New report offers survivor account from deadly Tahoe boat capsize
As waves from a sudden, fierce Sierra storm began to swamp a luxury 28-foot speedboat on Lake Tahoe last June, some of the passengers onboard tried bailing out water with a cooler, but they did so with “no sense of urgency,” a survivor told investigators from the El Dorado County Sheriff’s Office.
After the boat’s motor cut out, and a particularly large wave crashed over the side, the survivor, Amy Friduss, put on a lifejacket and handed others out to her nine companions in the boat. Nobody else put one on.
Only Friduss and her mother, who was rescued clinging to a life preserver, survived when the boat soon afterward capsized and threw its ten occupants into the lake. Friduss and her mother were both suffering from hypothermia when investigators pulled them out, according to a new investigative report released by the sheriff’s office Wednesday.
The report offers a few new details to a tragedy that shook Tahoe’s boating community last summer, coming as it did on a day when no small-craft warning advisories were issued to boaters but rare weather and a fast-moving storm created havoc on the lake, tossing boats onto the shore and damaging others out on the water. Much of investigators’ findings was included in a report published by the National Transportation Surface Board last July.
Joshua Pickles, a 37-year-old DoorDash executive, owned the boat and was one of those killed, as were his parents.
For the occupants of Over the Moon, a high-end Chris Craft pleasure boat with an inboard motor designed by Volvo, June 21 began as a summer day on the lake and included a pre-noon pickup of two gallons of an iconic Tahoe rum concoction known as Wet Woody’s from a dockside restaurant.

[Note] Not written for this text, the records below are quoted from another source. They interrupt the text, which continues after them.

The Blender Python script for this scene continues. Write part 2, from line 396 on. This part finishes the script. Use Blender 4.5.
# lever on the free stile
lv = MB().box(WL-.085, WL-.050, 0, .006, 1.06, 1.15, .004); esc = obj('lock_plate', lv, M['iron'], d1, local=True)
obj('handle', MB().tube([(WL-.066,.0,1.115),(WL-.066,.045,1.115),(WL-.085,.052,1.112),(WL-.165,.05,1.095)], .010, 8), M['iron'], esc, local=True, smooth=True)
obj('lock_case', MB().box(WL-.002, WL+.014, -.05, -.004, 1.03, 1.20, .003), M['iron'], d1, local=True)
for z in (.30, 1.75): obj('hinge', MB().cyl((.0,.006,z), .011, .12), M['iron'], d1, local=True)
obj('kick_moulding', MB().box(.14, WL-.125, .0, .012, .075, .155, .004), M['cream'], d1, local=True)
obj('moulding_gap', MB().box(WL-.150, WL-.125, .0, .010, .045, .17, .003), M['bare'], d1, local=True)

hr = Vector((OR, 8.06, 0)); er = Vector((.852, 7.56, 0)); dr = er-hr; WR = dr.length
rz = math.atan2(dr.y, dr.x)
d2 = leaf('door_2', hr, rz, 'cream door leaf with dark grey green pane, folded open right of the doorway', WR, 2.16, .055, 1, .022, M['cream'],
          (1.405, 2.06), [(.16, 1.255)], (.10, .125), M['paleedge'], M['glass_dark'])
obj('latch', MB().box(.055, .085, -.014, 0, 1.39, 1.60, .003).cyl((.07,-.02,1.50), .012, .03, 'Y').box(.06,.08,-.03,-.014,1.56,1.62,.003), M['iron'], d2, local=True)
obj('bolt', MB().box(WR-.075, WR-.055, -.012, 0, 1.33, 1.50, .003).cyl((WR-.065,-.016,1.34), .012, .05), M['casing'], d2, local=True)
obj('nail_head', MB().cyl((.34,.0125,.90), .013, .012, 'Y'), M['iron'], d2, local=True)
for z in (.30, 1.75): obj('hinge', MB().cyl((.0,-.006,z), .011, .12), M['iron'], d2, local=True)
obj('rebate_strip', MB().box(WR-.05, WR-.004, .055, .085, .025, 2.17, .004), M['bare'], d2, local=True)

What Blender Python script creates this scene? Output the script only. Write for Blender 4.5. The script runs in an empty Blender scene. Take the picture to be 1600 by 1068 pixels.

Autopsy reports would later indicate that six of the eight people killed had alcohol in their systems, but none had crossed the legal limit for operating a boat. Investigators concluded alcohol or drugs were not a factor in the incident. The boat does not appear to have been overloaded either. It had seating for 12 people. Sheriff investigators described Pickles as a novice operator of the boat., which he had recently purchased.
Over the Moon motored from Homewood Marina, a docking facility on the lake’s west shore below the ski hill of the same name, cruising south across a then calm lake to picturesque Emerald Bay. Investigators report the boat anchored there for 1 to 1.5 hours. The wind was light and the sky was clear and the temperature was a cool 54 degrees.
As clouds began to gather in the early afternoon, Pickles decided to pull up the anchor and return to Homewood, according to the repot. Over the course of the next hour, the weather deteriorated rapidly. As wind and rain picked up once Pickles had left Emerald Bay, he abandoned his retreat homeward and motored back into the shelter of Emerald Bay.
The storm’s ferocity increased. Air temperatures dropped as much as fourteen degrees in minutes, according to the National Weather Service. Some estimates have put the wind-driven waves that day at six-to-eight feet. Friduss told investigators they appeared as high as ten feet just before the boat capsized. Friduss recalled marble-sized hail pelting the boat just before, after a discussion with some other men on the boat, Pickles made a decision to again try to steer for Homewood Marina.
The boat battled through heavy waves after leaving the bay, and water began to accumulate in the boat as they broke over its sides and bow, Friduss told investigators. Video from another boat on the lake that day, a charter craft, showed it heaving in the wind-driven swell.
Over the Moon was about 50 to 100 yards off the west shore of the lake when its engine stopped. Just after 2:45 p.m., engine codes later reviewed after investigators salvaged the boat indicate water had likely flooded the engine and blown a fuse.
The boat turned broadside to the waves, which were running from north to south down the lake, and at that point it quickly began to swamp.
Friduss told investigators she handed out lifejackets after the boat listed, with its starboard aft or back-right corner underwater. The NTSB report says investigators ultimately found lifejackets still in their packaging, and others in storage compartments. When the boat rolled over and as people swam, Friduss recalled snow starting to fall.
Rescue crews pulled eight people out of the water that day. The next day, officials pulled a body out of the lake, where it had come to rest 220 feet beneath the surface. The following day they found the final body even deeper, under 330 feet of water. (Lake Tahoe goes down more than 1,600 feet at its deepest point, according to the U.S. National Forest Service.)
Besides Pickles, the seven other people who died were between 63 and 73 years old, according to previous reporting. Pickles’ parents were among them, as was his uncle.
The NTSB is still investigating the accident, according to its website.
A sheriff’s department boat that responded to the Chris Craft’s capsize also ended up disabled and pushed against the lakeshore, and two deputies aboard had to be picked up by the crew of a responding South Lake Tahoe Fire Rescue boat, according to previous Bee reporting. The sheriff’s department report released Tuesday, which is dated Aug. 21, 2025, does not include any accounting of its own boat running into problems.
“El Dorado Couny Sheriff Office Marine 3 (with two deputies aboard) responded to the area of the incident and arrived on scene at approximately 1508 hours,” the report says, without elaborating further.